For the past week or so, Jessica has said one thing to us, over and over. "I need a tissue". Her nose is constantly drippy, and of course no 2-year-old has any clue how to blow his or her own nose effectivly. so the most we can do is wipe what's dripping, and squeeze her nose together in hopes of getting a little more out. her nose is so red, she looks like a leaky fire hydrant.

At least she's not puking.

Saturday, November 12, 2005

I can't be expected to remember everything

It's not that uncommon that I give my wonderful wife grief for forgetting and/or not getting around to things. Heck, as a former lawyer, it took her several years of me endlessly hounding her before she managed to coordinate the writing of our wills. Our kids came this close to being state property should the unthinkable happen. Usually it comes down to her explaining how I "just don't understand what it's like around here all day."

I have a little more understanding today.

Hilary was away all last night and today for a conference. It was one of those extremely rare moments (only happened once before) where I was in single-parent mode for a full 24 hours. Really, it was a breeze. Nary a whine, a whimper, or an injury. No one got lost. There were no screams. They were even well fed and their outfits matched (more or less). Heck, even the kitchen was clean and the lawn was mowed.

But I did miss one important step in the whole stay-at-home-mom process today. I put Jessica down for a nap in the afternoon, and she went right down with no complaints. Slept for two hours, and woke up jabbering and playing. When I went up to get her, she was standing in the crib waiting for me. As I walked in, she said, "I'm wet!".

Huh? did the diaper leak? Where's, crap! I completely forgot to put a diaper on her before she went for her nap. Nothing like sleeping in a pool of your own urine for two hours to really make you smell fresh.

Well, at least they are both still breathing, and there was no loss of blood. All in all, a productive day,

Thursday, November 10, 2005

Thought for the day

Be good to your kids. They will be in charge of choosing a rest home for you.

The Uriel won't stand up

Jessica's birthday was October tenth. Since that day, she has been playing non-stop with her Fisher-Price Little People animals Zoo, only taking breaks to poop, to eat, and to ask for help getting the Uriel to stand up. You see, it comes with a collection of 26 animals A-Z along with a mat where you can place each animal on a letter, and there's a little bump under the U that causes the Uriel to fall down. I know what you are thinking, "what's a Uriel?" I'm still trying to figure that out, but it looks kind of like a yak. So, about 15 times a day Jessica will come running in to ask us for help standing the uriel up.

She makes up for it by giving the rhino a great name, "Nocerus".

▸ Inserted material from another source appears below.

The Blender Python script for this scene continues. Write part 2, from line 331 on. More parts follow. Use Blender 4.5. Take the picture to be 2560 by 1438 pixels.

Wednesday, November 09, 2005

The questions begin

My 5-year-old hit two major milestones this month. First, she is reading. In fact, she reads better than I do, I think. I realize that this now means that the sponge which is her brain has stopped it's one-way path of absorbing everything in its wake, and is now providing output as well. We can only hope she uses this new-found power for good rather than evil. I already know that Kid#2's plans focus on an evil-only lifestyle, but I think with Kid#1 we've tried to steer her down a simpler path.

The other milestone was that she has asked her first questions of me that I actually had to look up to find an answer. First, she asked why the sky is blue. No really. And she caught me off-guard, so I wasn't prepared to tell her the real story, about the horrible mistake God made on laundry day by mixing his white clouds with his favorite blue hat. The other question she asked was what three things made mammals unique. Okay, she was quizzing me on this one, because she learned it in preschool. Of course, Google came to the rescue by explaining that mammals all have mammary glands, the presence of three middle ear bones, and hair. Hah-betcha didn't get the ear thing, did ya.

How did dads save face before the internet?